Let's focus first on those whose service is voluntary. Our attitudes toward those who volunteer for military service are, in my estimation, incoherent. We have become too quick to "thank them for their service" without due concern for the morality of their service. Classical just war theory divides the moral appraisal of war into two: there is the question of whether a nation's waging war in a given set of circumstances is just, and there's the question of whether a war is justly waged (whether, for example, the tactics or strategies used to pursue victory are just). Soldiers can therefore err morally either by volunteering for an unjust war or by participating in unjust tactics. Either way, we ought not laud their service. Of course, whether a war or a wartime tactic is just are complicated questions, and I make no pretense of answering them here. And we might sometimes be justified in excusing soldiers who willingly participate in an unjust war on the grounds that they could not reasonably have known that their participation would be unjust or could not reasonably have anticipated that it would be unjust. A solider might volunteer for service under the influence of deceptive propaganda, say. And in some cases, we could be justified in sympathizing with soldiers on the grounds that they are sometimes put in moral dilemmas largely not of their making. But I don't see a rational basis for lauding immoral military service. And a soldier who knowingly volunteers to fight in a war of conquest or who willingly participates in the torture of prisoners of war deserves no praise for her service.

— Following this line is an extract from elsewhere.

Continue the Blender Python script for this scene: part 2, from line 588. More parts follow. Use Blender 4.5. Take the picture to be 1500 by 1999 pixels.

Indeed, I think we can put this conclusion more strongly: When we fail to morally criticize such soldiers, we in fact fail to respect them as moral agents. Unless we believe (extremely implausibly, I'd say) that war is a morally neutral activity, those who participate in it can be rightfully subject to moral blame for their contributions to war. (Notice that if soldiers can be praised morality, it has to be true that they can be criticized morally too!) To refrain from moral appraisal of military personnel is to infantilize them, to see them as somehow immune from moral demands.

What of those whose service is conscripted, that is, non-voluntary? Here it seems to me there is a stronger basis for lauding their service inasmuch as they have a reasonable excuse if, in the course of their service, they either contribute to an unjust war or engage in unjust war tactics. The conscript, after all, is coerced, and can suffer imprisonment (or worse) for either failing to serve or failing to follow superiors' orders. Their behavior is no less subject to moral scrutiny than military volunteers, but praise and blame are less apt. (I'll duck for now the obvious next question: might someone have a moral duty to engage in civil disobedience to avoid serving in an unjust war or to refuse an unjust order?)

One last point: My suspicion is that a good bit of the knee jerk praise of military service comes from the belief that service exhibits courage. Surely it does exhibit courage. Military personnel can be injured, maimed, or killed in combat. And part of courage is a willingness to undergo hardships in the service of some end. But notice that the justifiability of the end matters to the moral appraisal of courageous acts. A terrorist may exhibit courage in an act of terrorism, but that doesn't make the terrorism morally justified. Whether an act that's praiseworthy for being courageous is all things consider morally defensible thus depends upon facts besides whether it's courageous. We ought therefore be more hesitant about praising military service solely on the grounds that it exhibits courage.